Objective: Your job is to restate each entry word for word.

***

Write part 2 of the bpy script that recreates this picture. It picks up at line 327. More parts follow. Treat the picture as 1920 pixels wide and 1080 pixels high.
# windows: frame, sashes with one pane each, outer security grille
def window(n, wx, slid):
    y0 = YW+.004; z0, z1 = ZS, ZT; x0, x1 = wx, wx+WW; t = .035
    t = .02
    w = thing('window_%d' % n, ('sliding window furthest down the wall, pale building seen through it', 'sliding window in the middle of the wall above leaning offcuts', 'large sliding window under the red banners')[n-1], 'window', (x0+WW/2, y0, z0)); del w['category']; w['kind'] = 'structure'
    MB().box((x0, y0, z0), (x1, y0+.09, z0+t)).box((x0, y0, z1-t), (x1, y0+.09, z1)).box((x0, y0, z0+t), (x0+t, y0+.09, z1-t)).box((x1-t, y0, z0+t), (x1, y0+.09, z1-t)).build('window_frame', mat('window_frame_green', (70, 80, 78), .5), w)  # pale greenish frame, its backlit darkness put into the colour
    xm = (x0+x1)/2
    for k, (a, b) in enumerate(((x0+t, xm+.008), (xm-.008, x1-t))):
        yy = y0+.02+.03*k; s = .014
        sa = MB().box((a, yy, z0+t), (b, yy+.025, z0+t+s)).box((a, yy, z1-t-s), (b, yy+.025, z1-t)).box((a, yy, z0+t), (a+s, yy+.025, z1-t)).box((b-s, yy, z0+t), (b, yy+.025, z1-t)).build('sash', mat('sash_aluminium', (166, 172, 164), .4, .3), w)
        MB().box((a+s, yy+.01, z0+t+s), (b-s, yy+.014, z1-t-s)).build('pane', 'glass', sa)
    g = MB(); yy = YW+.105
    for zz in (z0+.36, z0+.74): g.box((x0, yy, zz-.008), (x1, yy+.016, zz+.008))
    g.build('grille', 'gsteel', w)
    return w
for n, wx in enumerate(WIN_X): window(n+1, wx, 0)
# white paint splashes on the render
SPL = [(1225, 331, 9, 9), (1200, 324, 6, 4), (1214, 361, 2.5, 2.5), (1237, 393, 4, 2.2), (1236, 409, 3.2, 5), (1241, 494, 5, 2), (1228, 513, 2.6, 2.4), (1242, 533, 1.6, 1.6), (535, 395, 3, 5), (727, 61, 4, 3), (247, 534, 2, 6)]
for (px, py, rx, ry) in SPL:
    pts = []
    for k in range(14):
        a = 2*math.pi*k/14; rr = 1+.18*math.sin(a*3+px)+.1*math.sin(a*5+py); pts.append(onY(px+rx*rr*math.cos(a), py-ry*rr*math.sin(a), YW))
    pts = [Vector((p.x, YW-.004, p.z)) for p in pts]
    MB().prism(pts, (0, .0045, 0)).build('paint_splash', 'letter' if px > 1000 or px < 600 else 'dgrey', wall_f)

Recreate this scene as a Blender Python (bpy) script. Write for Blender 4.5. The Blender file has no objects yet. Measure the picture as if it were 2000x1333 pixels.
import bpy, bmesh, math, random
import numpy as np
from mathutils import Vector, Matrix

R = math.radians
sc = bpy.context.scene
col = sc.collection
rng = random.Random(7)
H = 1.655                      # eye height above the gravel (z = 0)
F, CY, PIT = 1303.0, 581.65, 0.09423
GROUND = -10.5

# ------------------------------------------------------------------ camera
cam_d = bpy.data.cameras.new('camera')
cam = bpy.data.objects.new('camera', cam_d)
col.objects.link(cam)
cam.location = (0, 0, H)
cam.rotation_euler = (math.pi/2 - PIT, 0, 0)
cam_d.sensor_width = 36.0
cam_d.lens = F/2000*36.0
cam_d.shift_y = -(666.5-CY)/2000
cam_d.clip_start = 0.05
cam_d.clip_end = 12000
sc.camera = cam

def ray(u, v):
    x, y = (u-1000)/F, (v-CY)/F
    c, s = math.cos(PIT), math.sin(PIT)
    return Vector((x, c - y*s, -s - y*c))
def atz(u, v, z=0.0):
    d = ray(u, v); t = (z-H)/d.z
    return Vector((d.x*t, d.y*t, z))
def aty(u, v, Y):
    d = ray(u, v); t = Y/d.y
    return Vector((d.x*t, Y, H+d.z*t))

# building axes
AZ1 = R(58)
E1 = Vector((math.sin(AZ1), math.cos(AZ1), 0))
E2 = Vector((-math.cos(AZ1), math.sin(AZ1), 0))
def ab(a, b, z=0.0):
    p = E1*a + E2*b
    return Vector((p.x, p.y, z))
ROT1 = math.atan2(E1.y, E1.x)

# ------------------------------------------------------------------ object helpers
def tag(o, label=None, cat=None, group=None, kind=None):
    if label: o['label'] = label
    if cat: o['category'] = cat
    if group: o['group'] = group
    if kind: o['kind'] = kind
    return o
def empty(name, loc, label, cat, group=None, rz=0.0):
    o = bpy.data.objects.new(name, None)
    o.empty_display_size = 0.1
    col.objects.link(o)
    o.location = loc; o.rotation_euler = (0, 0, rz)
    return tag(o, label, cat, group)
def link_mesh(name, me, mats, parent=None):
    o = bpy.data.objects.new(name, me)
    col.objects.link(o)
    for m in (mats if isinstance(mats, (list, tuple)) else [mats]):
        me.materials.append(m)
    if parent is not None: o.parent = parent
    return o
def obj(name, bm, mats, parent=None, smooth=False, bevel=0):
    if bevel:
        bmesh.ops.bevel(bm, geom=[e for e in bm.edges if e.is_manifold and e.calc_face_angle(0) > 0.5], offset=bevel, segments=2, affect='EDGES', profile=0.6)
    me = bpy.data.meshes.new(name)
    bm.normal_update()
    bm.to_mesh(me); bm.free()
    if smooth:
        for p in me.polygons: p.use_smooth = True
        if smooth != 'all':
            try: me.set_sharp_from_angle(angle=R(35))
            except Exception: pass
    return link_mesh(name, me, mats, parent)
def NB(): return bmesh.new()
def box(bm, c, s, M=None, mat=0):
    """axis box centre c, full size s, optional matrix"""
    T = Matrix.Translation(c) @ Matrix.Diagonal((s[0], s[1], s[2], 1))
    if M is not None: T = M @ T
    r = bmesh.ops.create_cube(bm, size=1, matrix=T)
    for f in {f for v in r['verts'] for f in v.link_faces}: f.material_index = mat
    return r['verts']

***

Exercise result:
Write part 2 of the bpy script that recreates this picture. It picks up at line 327. More parts follow. Treat the picture as 1920 pixels wide and 1080 pixels high.
# windows: frame, sashes with one pane each, outer security grille
def window(n, wx, slid):
    y0 = YW+.004; z0, z1 = ZS, ZT; x0, x1 = wx, wx+WW; t = .035
    t = .02
    w = thing('window_%d' % n, ('sliding window furthest down the wall, pale building seen through it', 'sliding window in the middle of the wall above leaning offcuts', 'large sliding window under the red banners')[n-1], 'window', (x0+WW/2, y0, z0)); del w['category']; w['kind'] = 'structure'
    MB().box((x0, y0, z0), (x1, y0+.09, z0+t)).box((x0, y0, z1-t), (x1, y0+.09, z1)).box((x0, y0, z0+t), (x0+t, y0+.09, z1-t)).box((x1-t, y0, z0+t), (x1, y0+.09, z1-t)).build('window_frame', mat('window_frame_green', (70, 80, 78), .5), w)  # pale greenish frame, its backlit darkness put into the colour
    xm = (x0+x1)/2
    for k, (a, b) in enumerate(((x0+t, xm+.008), (xm-.008, x1-t))):
        yy = y0+.02+.03*k; s = .014
        sa = MB().box((a, yy, z0+t), (b, yy+.025, z0+t+s)).box((a, yy, z1-t-s), (b, yy+.025, z1-t)).box((a, yy, z0+t), (a+s, yy+.025, z1-t)).box((b-s, yy, z0+t), (b, yy+.025, z1-t)).build('sash', mat('sash_aluminium', (166, 172, 164), .4, .3), w)
        MB().box((a+s, yy+.01, z0+t+s), (b-s, yy+.014, z1-t-s)).build('pane', 'glass', sa)
    g = MB(); yy = YW+.105
    for zz in (z0+.36, z0+.74): g.box((x0, yy, zz-.008), (x1, yy+.016, zz+.008))
    g.build('grille', 'gsteel', w)
    return w
for n, wx in enumerate(WIN_X): window(n+1, wx, 0)
# white paint splashes on the render
SPL = [(1225, 331, 9, 9), (1200, 324, 6, 4), (1214, 361, 2.5, 2.5), (1237, 393, 4, 2.2), (1236, 409, 3.2, 5), (1241, 494, 5, 2), (1228, 513, 2.6, 2.4), (1242, 533, 1.6, 1.6), (535, 395, 3, 5), (727, 61, 4, 3), (247, 534, 2, 6)]
for (px, py, rx, ry) in SPL:
    pts = []
    for k in range(14):
        a = 2*math.pi*k/14; rr = 1+.18*math.sin(a*3+px)+.1*math.sin(a*5+py); pts.append(onY(px+rx*rr*math.cos(a), py-ry*rr*math.sin(a), YW))
    pts = [Vector((p.x, YW-.004, p.z)) for p in pts]
    MB().prism(pts, (0, .0045, 0)).build('paint_splash', 'letter' if px > 1000 or px < 600 else 'dgrey', wall_f)

Recreate this scene as a Blender Python (bpy) script. Write for Blender 4.5. The Blender file has no objects yet. Measure the picture as if it were 2000x1333 pixels.
import bpy, bmesh, math, random
import numpy as np
from mathutils import Vector, Matrix

R = math.radians
sc = bpy.context.scene
col = sc.collection
rng = random.Random(7)
H = 1.655                      # eye height above the gravel (z = 0)
F, CY, PIT = 1303.0, 581.65, 0.09423
GROUND = -10.5

# ------------------------------------------------------------------ camera
cam_d = bpy.data.cameras.new('camera')
cam = bpy.data.objects.new('camera', cam_d)
col.objects.link(cam)
cam.location = (0, 0, H)
cam.rotation_euler = (math.pi/2 - PIT, 0, 0)
cam_d.sensor_width = 36.0
cam_d.lens = F/2000*36.0
cam_d.shift_y = -(666.5-CY)/2000
cam_d.clip_start = 0.05
cam_d.clip_end = 12000
sc.camera = cam

def ray(u, v):
    x, y = (u-1000)/F, (v-CY)/F
    c, s = math.cos(PIT), math.sin(PIT)
    return Vector((x, c - y*s, -s - y*c))
def atz(u, v, z=0.0):
    d = ray(u, v); t = (z-H)/d.z
    return Vector((d.x*t, d.y*t, z))
def aty(u, v, Y):
    d = ray(u, v); t = Y/d.y
    return Vector((d.x*t, Y, H+d.z*t))

# building axes
AZ1 = R(58)
E1 = Vector((math.sin(AZ1), math.cos(AZ1), 0))
E2 = Vector((-math.cos(AZ1), math.sin(AZ1), 0))
def ab(a, b, z=0.0):
    p = E1*a + E2*b
    return Vector((p.x, p.y, z))
ROT1 = math.atan2(E1.y, E1.x)

# ------------------------------------------------------------------ object helpers
def tag(o, label=None, cat=None, group=None, kind=None):
    if label: o['label'] = label
    if cat: o['category'] = cat
    if group: o['group'] = group
    if kind: o['kind'] = kind
    return o
def empty(name, loc, label, cat, group=None, rz=0.0):
    o = bpy.data.objects.new(name, None)
    o.empty_display_size = 0.1
    col.objects.link(o)
    o.location = loc; o.rotation_euler = (0, 0, rz)
    return tag(o, label, cat, group)
def link_mesh(name, me, mats, parent=None):
    o = bpy.data.objects.new(name, me)
    col.objects.link(o)
    for m in (mats if isinstance(mats, (list, tuple)) else [mats]):
        me.materials.append(m)
    if parent is not None: o.parent = parent
    return o
def obj(name, bm, mats, parent=None, smooth=False, bevel=0):
    if bevel:
        bmesh.ops.bevel(bm, geom=[e for e in bm.edges if e.is_manifold and e.calc_face_angle(0) > 0.5], offset=bevel, segments=2, affect='EDGES', profile=0.6)
    me = bpy.data.meshes.new(name)
    bm.normal_update()
    bm.to_mesh(me); bm.free()
    if smooth:
        for p in me.polygons: p.use_smooth = True
        if smooth != 'all':
            try: me.set_sharp_from_angle(angle=R(35))
            except Exception: pass
    return link_mesh(name, me, mats, parent)
def NB(): return bmesh.new()
def box(bm, c, s, M=None, mat=0):
    """axis box centre c, full size s, optional matrix"""
    T = Matrix.Translation(c) @ Matrix.Diagonal((s[0], s[1], s[2], 1))
    if M is not None: T = M @ T
    r = bmesh.ops.create_cube(bm, size=1, matrix=T)
    for f in {f for v in r['verts'] for f in v.link_faces}: f.material_index = mat
    return r['verts']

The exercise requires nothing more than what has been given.